I’ve been in no war.  And yet… in a way, I have.  Yes, I said that.  Proud?  Don’t think so.  If you know me at all, you know I’m not a prideful man.  I most often err on the side of humility. But war changes a man. The gray areas of life fade away and what remains is light and darkness.  Life and death remains.  This is where I’ve been.  I’ve finished that race.  I was chosen and called to be a “Runner” in order to save the lives of many.  My kids and I now have life and legacy because of the courage and faith it took to follow Jesus where few ever go.  Into the line of fire for the sake of saving lives.

I have scars from that season.  I’m not ashamed of them.  I now look from where I’ve been and give glory to Jesus for leading me through a season I shouldn’t have survived.  I should be a casualty.  I should be in a place of bitterness and brokenness from betrayal.  Instead, I am a man who chooses to follow my King Jesus through any season.  He has led me to a place of peace, provision and promise.  He has overcome.
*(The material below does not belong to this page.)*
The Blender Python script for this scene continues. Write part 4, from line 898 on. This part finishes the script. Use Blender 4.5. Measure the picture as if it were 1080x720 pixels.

He is the victory.  He is the Victor’s Crown.

How does one follow Jesus through such seasons?  One step at a time with uncompromising determination.  It’s a focus that I’ve only experienced a few times in my life.  Everything else becomes a blur.  The only thing that matters is the step in front of you.  One step at a time will get you to the finish line.  If you break this focus, fear will grip you… cause you to hesitate, leaving you an easy target for the enemy sniper who’s had you in his sights the entire time just waiting and hoping for this opportune moment.

The determining factor is the ability to focus on the finish line one step at a time.  No hesitation. Not even for a second!  Once you cross the finish line and deliver the message that was entrusted to you, that is when you faint and fall into the arms of those who can care for your wounds in the tent of healing. Until then… RUN!

This is a difficult scene to watch, but does a good job at depicting the importance of such ‘Runners’ in WWI.  Lives were at stake and they ran in such a way to save their mates…

I suppose this morning is a reminder for me to remember who I am, from where I’ve come from and where I’m going.  It’s a new season.  The war is over.  It’s a time of peace.  There truly is a season for everything.

It’s in this season of peace, protection, provision and promise that I look back on my life chapters and I tear up knowing that I shouldn’t be here.  I have a future and a hope.  And this hope will be walked out with gratefulness knowing Jesus is my victory.  I would not have been able to navigate what was hurled upon so well left to my own devices.  I would have been a casualty.  But I’m not.  I’ve followed Jesus’ every step leading me to victory and such a finish line… Jesus is my victory.  Jesus is the Victor’s Crown.

I’m so grateful.

PRAYER:  Thank You Jesus for all You have done in my life.  I know there is much more to come.  But from this point on, there will be blessings.  You will make it all count.  I have legacy.  Thank You for leading me to victory.  Even though I’m ‘Unconventional’ at best… thanks for creating me to be the man my kids need me to be in this season.  I’m so looking forward to what this season of peace has for me, my kids, my family.  We choose You Jesus… You are the Victor’s Crown!